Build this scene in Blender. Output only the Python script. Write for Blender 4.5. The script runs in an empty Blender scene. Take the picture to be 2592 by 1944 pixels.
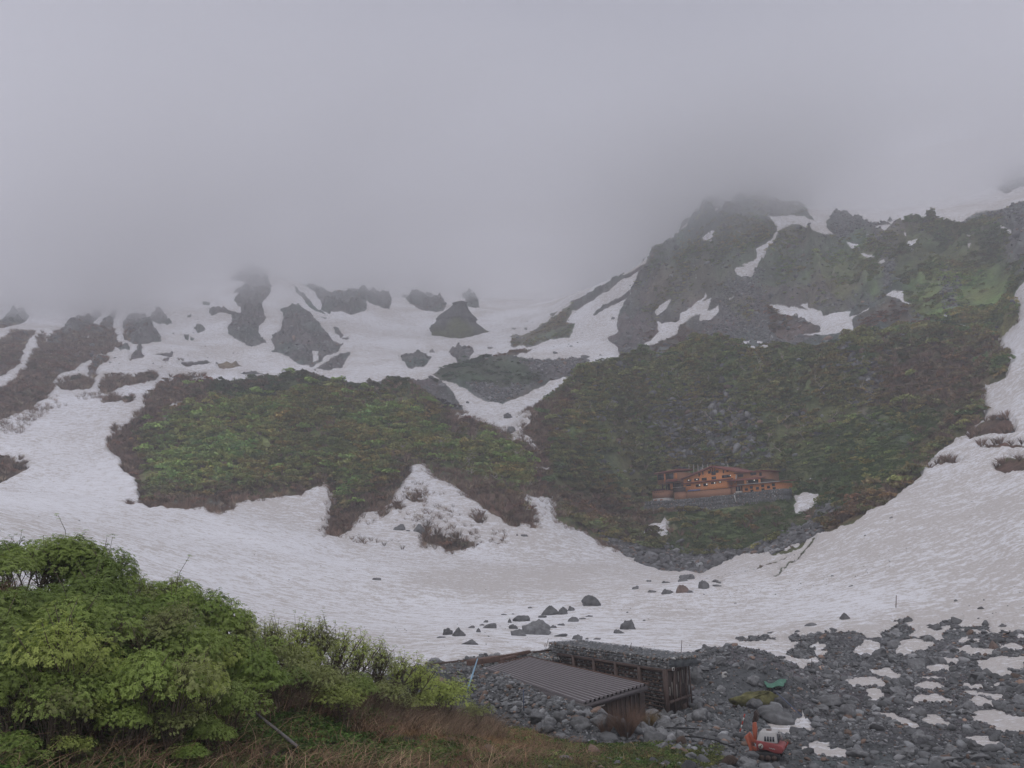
import bpy, bmesh, math, random
import numpy as np
from mathutils import Matrix, Vector
R = math.radians
random.seed(7)
RNG = np.random.default_rng(11)
scene = bpy.context.scene
COL = scene.collection

# ------------------------------------------------------------------ camera
W, H, F = 2592.0, 1944.0, 2245.0
PITCH, ROLL = 10.8, 1.5
ROT = (Matrix.Rotation(R(90 + PITCH), 3, 'X') @ Matrix.Rotation(R(-ROLL), 3, 'Z'))
camd = bpy.data.cameras.new("camera")
cam = bpy.data.objects.new("camera", camd)
COL.objects.link(cam)
cam.matrix_world = ROT.to_4x4()
camd.sensor_width = 36
camd.angle = 2 * math.atan(W / 2 / F)
camd.clip_start = 0.1
camd.clip_end = 8000
scene.camera = cam
MR = np.array(ROT)

# ------------------------------------------------------------------ world
world = bpy.data.worlds.new("World")
scene.world = world
world.use_nodes = True
SUN_EL, SUN_ROT = 58.0, 200.0
SKY_GAIN = 1.0


def build_world():
    nt = world.node_tree
    nt.nodes.clear()
    N = nt.nodes.new
    L = nt.links.new
    out = N('ShaderNodeOutputWorld')
    bg = N('ShaderNodeBackground')
    sky = N('ShaderNodeTexSky')
    sky.sky_type = 'NISHITA'
    sky.sun_disc = False
    sky.sun_elevation = R(SUN_EL)
    sky.sun_rotation = R(SUN_ROT)
    sky.air_density = 1.0
    sky.dust_density = 4.0
    tc = N('ShaderNodeTexCoord')
    sep = N('ShaderNodeSeparateXYZ')
    L(tc.outputs['Generated'], sep.inputs[0])
    ramp = N('ShaderNodeValToRGB')          # overcast layer: brighter towards the zenith
    e = ramp.color_ramp.elements
    e[0].position = 0.0
    e[0].color = (8.0, 8.0, 8.8, 1)
    e[1].position = 1.0
    e[1].color = (9.6, 9.6, 10.1, 1)
    k = e.new(0.30)
    k.color = (8.2, 8.2, 9.1, 1)
    k = e.new(0.57)
    k.color = (2.0, 2.15, 2.9, 1)
    L(sep.outputs[2], ramp.inputs[0])
    noi = N('ShaderNodeTexNoise')
    noi.inputs['Scale'].default_value = 1.7
    noi.inputs['Detail'].default_value = 3
    noi.inputs['Roughness'].default_value = 0.45
    L(tc.outputs['Generated'], noi.inputs['Vector'])
    mr = N('ShaderNodeMapRange')
    mr.inputs[1].default_value = 0.3
    mr.inputs[2].default_value = 0.7
    mr.inputs[3].default_value = 0.88
    mr.inputs[4].default_value = 1.12
    L(noi.outputs[0], mr.inputs[0])
    mul = N('ShaderNodeVectorMath')
    mul.operation = 'SCALE'
    L(ramp.outputs[0], mul.inputs[0])
    L(mr.outputs[0], mul.inputs['Scale'])
    mix = N('ShaderNodeMix')
    mix.data_type = 'RGBA'
    mix.inputs[0].default_value = 0.92
    L(sky.outputs[0], mix.inputs[6])
    L(mul.outputs[0], mix.inputs[7])
    L(mix.outputs[2], bg.inputs['Color'])
    bg.inputs['Strength'].default_value = 0.1 * SKY_GAIN
    L(bg.outputs[0], out.inputs[0])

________

■ Exercise goal ■
Repeat the material above in full and exactly, apart from the pictures.

■ Task result ■
Build this scene in Blender. Output only the Python script. Write for Blender 4.5. The script runs in an empty Blender scene. Take the picture to be 2592 by 1944 pixels.
import bpy, bmesh, math, random
import numpy as np
from mathutils import Matrix, Vector
R = math.radians
random.seed(7)
RNG = np.random.default_rng(11)
scene = bpy.context.scene
COL = scene.collection

# ------------------------------------------------------------------ camera
W, H, F = 2592.0, 1944.0, 2245.0
PITCH, ROLL = 10.8, 1.5
ROT = (Matrix.Rotation(R(90 + PITCH), 3, 'X') @ Matrix.Rotation(R(-ROLL), 3, 'Z'))
camd = bpy.data.cameras.new("camera")
cam = bpy.data.objects.new("camera", camd)
COL.objects.link(cam)
cam.matrix_world = ROT.to_4x4()
camd.sensor_width = 36
camd.angle = 2 * math.atan(W / 2 / F)
camd.clip_start = 0.1
camd.clip_end = 8000
scene.camera = cam
MR = np.array(ROT)

# ------------------------------------------------------------------ world
world = bpy.data.worlds.new("World")
scene.world = world
world.use_nodes = True
SUN_EL, SUN_ROT = 58.0, 200.0
SKY_GAIN = 1.0


def build_world():
    nt = world.node_tree
    nt.nodes.clear()
    N = nt.nodes.new
    L = nt.links.new
    out = N('ShaderNodeOutputWorld')
    bg = N('ShaderNodeBackground')
    sky = N('ShaderNodeTexSky')
    sky.sky_type = 'NISHITA'
    sky.sun_disc = False
    sky.sun_elevation = R(SUN_EL)
    sky.sun_rotation = R(SUN_ROT)
    sky.air_density = 1.0
    sky.dust_density = 4.0
    tc = N('ShaderNodeTexCoord')
    sep = N('ShaderNodeSeparateXYZ')
    L(tc.outputs['Generated'], sep.inputs[0])
    ramp = N('ShaderNodeValToRGB')          # overcast layer: brighter towards the zenith
    e = ramp.color_ramp.elements
    e[0].position = 0.0
    e[0].color = (8.0, 8.0, 8.8, 1)
    e[1].position = 1.0
    e[1].color = (9.6, 9.6, 10.1, 1)
    k = e.new(0.30)
    k.color = (8.2, 8.2, 9.1, 1)
    k = e.new(0.57)
    k.color = (2.0, 2.15, 2.9, 1)
    L(sep.outputs[2], ramp.inputs[0])
    noi = N('ShaderNodeTexNoise')
    noi.inputs['Scale'].default_value = 1.7
    noi.inputs['Detail'].default_value = 3
    noi.inputs['Roughness'].default_value = 0.45
    L(tc.outputs['Generated'], noi.inputs['Vector'])
    mr = N('ShaderNodeMapRange')
    mr.inputs[1].default_value = 0.3
    mr.inputs[2].default_value = 0.7
    mr.inputs[3].default_value = 0.88
    mr.inputs[4].default_value = 1.12
    L(noi.outputs[0], mr.inputs[0])
    mul = N('ShaderNodeVectorMath')
    mul.operation = 'SCALE'
    L(ramp.outputs[0], mul.inputs[0])
    L(mr.outputs[0], mul.inputs['Scale'])
    mix = N('ShaderNodeMix')
    mix.data_type = 'RGBA'
    mix.inputs[0].default_value = 0.92
    L(sky.outputs[0], mix.inputs[6])
    L(mul.outputs[0], mix.inputs[7])
    L(mix.outputs[2], bg.inputs['Color'])
    bg.inputs['Strength'].default_value = 0.1 * SKY_GAIN
    L(bg.outputs[0], out.inputs[0])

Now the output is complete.